Photographers
My little jaunts through the BLS job banks are continually throwing up surprises. Who would have thought that there were 129,000 professional photographers in the US? It’s one of those numbers that makes me sit back and think ‘Whoa!’. Then reality kicks back in and I begin to add together all those wedding guys, the portrait ones, the industrial, commercial and the photojournalists and it makes sense again.
Anyway, I think we all know what a photographer actually does so what about the training? To get into the more desirable jobs it is now pretty much necessary to have a college degree in the subject. Such college degrees in photography are offered at many universities, also at junior colleges, vocational schools and so on. It’s also training offered by the military: good experience there is very useful indeed in getting a job as a photojournalist, most especially covering a war (which, amazingly, is what Al Gore’s army service was).
Now, what do we think would be the brain type best suited to this job? From our EQSQ personality tests, would we think that a male or female brain type would be best? Something a little difficult actually, as the subject itself is intensely technical. Not just working out the light and settings: although digital cameras now mean that photographers don’t do their own developing, that’s been replaced by all the time they spend using photoshop. So that’s definite systemizing skills needed.
But there’s also something without which no one can be a decent photographer. What’s known as ‘the eye’. An instinctive knowledge about how to compose the image, the one micro-second when everything is just right. That to me sounds very much like an empathic skill. You can have all the technical knowledge in the world, all the systemizing skills themselves, but if you don’t have that eye you’re not going to make it professionally.
So I think we’d have to say that those with the balanced brain type would be best at being photographers, don’t you?
November 24th, 2006 at 11:34 pm
Huh! I didn’t know that the military trained photojournalists! Although, now that I think about it, Dr. Seuss, for example, was hired back in the day by the military to write documentaries. Similar sort of deal.
I’m still left wondering: Do the military trained photojournalists tend to publish in the regular press? How does that influence the way in which war or any government activity is portrayed and therefore understood in the national consciousness? Is a military trained photojournalist in many ways producing propaganda? (Dr. Seuss certainly ’twas.)
Well, I dug around a bit to find some answers to these questions. I came across an interview with a photojournalist who has military training in the U.S. Navy. I didn’t find any answer to my questions. But I did read some interesting advice for young photojournalists. Like they should learn traditional and digital technology to give editors a choice between the two. And consider sleep optional. The guy interviewed makes the job sound like a meaningful and challenging adventure.
November 26th, 2006 at 3:46 am
And for those poor souls photographing the little visitors in Sears and JCPenney’s in malls across the country, a high degree of empathy (and patience and some extra sanity stuffed beneath the mattress) is required.

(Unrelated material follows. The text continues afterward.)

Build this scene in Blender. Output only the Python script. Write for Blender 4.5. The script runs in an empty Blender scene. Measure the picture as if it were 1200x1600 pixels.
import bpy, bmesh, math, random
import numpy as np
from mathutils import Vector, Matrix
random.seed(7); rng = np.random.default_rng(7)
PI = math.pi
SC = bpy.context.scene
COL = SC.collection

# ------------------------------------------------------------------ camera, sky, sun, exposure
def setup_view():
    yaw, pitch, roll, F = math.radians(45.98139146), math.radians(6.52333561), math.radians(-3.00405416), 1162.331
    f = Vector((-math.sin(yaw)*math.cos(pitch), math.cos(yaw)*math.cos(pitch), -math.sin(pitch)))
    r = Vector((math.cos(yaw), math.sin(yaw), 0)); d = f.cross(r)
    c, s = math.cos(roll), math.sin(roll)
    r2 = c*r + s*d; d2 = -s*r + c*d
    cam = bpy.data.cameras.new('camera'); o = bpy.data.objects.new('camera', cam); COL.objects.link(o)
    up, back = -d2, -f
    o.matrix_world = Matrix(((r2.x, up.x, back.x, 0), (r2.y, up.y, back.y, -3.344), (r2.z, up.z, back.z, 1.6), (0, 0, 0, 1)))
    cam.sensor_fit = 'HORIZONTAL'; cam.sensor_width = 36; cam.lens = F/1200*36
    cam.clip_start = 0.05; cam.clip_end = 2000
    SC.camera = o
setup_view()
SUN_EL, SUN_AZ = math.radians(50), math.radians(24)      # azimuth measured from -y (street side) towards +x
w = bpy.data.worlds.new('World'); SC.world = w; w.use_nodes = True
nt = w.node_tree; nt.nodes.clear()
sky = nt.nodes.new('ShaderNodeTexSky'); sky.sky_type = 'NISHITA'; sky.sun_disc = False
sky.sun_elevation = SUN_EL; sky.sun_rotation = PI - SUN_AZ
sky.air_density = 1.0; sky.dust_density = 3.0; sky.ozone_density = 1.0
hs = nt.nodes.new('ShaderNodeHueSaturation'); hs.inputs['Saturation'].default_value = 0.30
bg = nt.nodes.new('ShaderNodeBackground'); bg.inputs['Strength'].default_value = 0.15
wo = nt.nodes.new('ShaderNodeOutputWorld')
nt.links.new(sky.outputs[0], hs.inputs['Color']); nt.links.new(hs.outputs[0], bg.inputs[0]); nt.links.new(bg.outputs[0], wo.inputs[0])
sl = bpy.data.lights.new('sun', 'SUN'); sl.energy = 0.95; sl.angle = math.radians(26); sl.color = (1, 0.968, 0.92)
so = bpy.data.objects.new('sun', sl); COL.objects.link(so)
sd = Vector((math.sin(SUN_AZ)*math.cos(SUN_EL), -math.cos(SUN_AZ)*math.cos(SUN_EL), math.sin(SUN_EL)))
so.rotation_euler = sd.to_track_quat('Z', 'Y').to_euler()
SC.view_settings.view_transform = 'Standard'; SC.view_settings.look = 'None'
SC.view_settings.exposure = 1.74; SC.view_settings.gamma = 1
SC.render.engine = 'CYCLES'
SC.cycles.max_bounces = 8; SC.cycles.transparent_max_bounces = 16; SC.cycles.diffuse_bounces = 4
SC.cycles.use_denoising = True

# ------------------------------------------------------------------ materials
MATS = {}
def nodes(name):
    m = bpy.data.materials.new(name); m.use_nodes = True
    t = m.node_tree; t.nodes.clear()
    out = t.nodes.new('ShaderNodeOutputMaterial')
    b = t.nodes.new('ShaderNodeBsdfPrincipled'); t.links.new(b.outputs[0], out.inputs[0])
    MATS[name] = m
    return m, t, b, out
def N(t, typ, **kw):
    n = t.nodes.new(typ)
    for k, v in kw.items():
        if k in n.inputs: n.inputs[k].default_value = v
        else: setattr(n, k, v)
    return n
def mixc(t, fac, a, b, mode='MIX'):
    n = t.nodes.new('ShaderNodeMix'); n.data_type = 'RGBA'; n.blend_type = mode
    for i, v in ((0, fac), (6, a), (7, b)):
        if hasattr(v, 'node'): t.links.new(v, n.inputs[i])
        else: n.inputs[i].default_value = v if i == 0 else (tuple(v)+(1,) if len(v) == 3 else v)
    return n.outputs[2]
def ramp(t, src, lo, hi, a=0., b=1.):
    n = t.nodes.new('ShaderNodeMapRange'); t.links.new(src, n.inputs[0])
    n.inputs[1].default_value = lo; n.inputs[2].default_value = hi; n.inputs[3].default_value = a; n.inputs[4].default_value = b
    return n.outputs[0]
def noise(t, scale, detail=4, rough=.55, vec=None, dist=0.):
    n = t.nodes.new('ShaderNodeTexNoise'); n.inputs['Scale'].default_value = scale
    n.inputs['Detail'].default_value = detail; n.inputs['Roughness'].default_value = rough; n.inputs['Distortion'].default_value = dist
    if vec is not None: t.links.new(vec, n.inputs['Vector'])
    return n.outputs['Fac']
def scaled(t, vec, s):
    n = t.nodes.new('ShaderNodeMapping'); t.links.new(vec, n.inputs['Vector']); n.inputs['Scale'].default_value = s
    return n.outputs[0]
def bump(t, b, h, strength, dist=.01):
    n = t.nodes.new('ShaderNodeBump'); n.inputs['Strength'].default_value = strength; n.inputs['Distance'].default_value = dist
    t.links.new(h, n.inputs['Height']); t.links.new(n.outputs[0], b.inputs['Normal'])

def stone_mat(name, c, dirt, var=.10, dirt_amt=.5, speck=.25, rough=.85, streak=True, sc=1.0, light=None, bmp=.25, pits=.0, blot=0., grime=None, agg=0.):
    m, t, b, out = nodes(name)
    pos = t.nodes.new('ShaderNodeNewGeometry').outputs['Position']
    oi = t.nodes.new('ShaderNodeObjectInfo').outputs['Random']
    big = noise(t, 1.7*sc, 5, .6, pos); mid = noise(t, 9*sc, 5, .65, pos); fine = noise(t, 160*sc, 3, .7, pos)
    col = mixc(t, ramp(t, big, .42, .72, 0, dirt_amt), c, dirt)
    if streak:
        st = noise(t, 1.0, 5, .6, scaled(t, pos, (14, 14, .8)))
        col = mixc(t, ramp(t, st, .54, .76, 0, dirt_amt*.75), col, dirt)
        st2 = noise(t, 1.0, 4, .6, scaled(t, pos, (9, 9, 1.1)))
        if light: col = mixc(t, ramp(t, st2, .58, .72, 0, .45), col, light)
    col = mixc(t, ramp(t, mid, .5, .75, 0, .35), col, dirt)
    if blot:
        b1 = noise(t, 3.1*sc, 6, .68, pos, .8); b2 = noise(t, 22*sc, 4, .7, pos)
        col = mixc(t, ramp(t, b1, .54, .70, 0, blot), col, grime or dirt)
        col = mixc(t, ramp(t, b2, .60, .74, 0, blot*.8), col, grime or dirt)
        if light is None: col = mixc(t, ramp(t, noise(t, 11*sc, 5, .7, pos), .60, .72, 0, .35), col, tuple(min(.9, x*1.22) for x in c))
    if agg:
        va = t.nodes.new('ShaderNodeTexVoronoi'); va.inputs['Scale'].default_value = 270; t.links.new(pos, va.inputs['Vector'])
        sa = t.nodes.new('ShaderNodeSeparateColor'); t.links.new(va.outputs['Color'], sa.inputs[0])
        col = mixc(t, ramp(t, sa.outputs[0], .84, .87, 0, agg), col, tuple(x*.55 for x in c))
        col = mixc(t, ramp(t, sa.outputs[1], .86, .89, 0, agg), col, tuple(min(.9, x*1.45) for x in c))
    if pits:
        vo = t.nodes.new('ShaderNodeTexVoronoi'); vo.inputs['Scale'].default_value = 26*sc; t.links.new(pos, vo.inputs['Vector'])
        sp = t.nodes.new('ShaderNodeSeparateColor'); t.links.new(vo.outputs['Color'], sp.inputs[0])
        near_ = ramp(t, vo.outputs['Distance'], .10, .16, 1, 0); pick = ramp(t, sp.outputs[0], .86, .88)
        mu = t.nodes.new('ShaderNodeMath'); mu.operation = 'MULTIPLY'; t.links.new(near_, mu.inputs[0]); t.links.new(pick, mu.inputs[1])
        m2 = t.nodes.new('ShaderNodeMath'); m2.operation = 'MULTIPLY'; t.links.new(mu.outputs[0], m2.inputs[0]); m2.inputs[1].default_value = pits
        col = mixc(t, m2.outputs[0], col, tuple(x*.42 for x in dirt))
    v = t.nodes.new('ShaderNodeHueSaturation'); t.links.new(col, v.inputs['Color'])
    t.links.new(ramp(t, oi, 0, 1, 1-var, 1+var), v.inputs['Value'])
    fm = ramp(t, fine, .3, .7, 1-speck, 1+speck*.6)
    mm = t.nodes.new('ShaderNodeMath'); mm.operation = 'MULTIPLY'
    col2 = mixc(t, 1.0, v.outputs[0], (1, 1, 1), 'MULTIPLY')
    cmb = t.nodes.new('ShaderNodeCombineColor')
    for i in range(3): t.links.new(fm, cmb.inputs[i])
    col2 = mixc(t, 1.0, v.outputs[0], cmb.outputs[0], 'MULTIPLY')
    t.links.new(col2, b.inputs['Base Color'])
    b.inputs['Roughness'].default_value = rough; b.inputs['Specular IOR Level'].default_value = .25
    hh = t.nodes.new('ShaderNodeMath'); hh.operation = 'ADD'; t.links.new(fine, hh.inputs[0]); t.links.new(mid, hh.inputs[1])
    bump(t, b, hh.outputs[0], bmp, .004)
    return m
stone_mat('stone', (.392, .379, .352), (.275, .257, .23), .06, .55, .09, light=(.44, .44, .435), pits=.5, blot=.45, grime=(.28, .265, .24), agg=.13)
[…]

News photography would be rewarding, I imagine, and require a great deal of empathy. How else could one create such a work as this:
http://www.pulitzer.org/year/2005/breaking-news-photography/works/warzone05.html
This photo, of a mother grieving over her young son’s body, is in a category far removed from clicking away at a shiny-shoed, ribbon-haired little one with mom in the background clapping and playing peek-a-boo for the sake of one smile.
December 1st, 2006 at 6:43 pm
The military very much does train photojournalists. All those newspapers like Army Times use them. Plus all of those, as you say, propaganda shots. The military does sometimes have some intelligence, you know? The same skills are also required in a lot of intelligence gathering work as well….you know, the more traditional form of military intelligence.
I don’t think that military photographers are used by the mainstream newspapers though. A lot of ex-military are (one friend is a war journo) capitalising on the training and experience, but not from serving people.
Lucy, I agree, there are different forms of empathy,m but I can’t imagine a photographer (well, a successful one) who didn’t have at least one type of it. Have a look around for the photos of Henri Cartier Bresson. He seemed to have just the magical touch of being able to release the shutter at that perfect micro-second. Pure empathy that.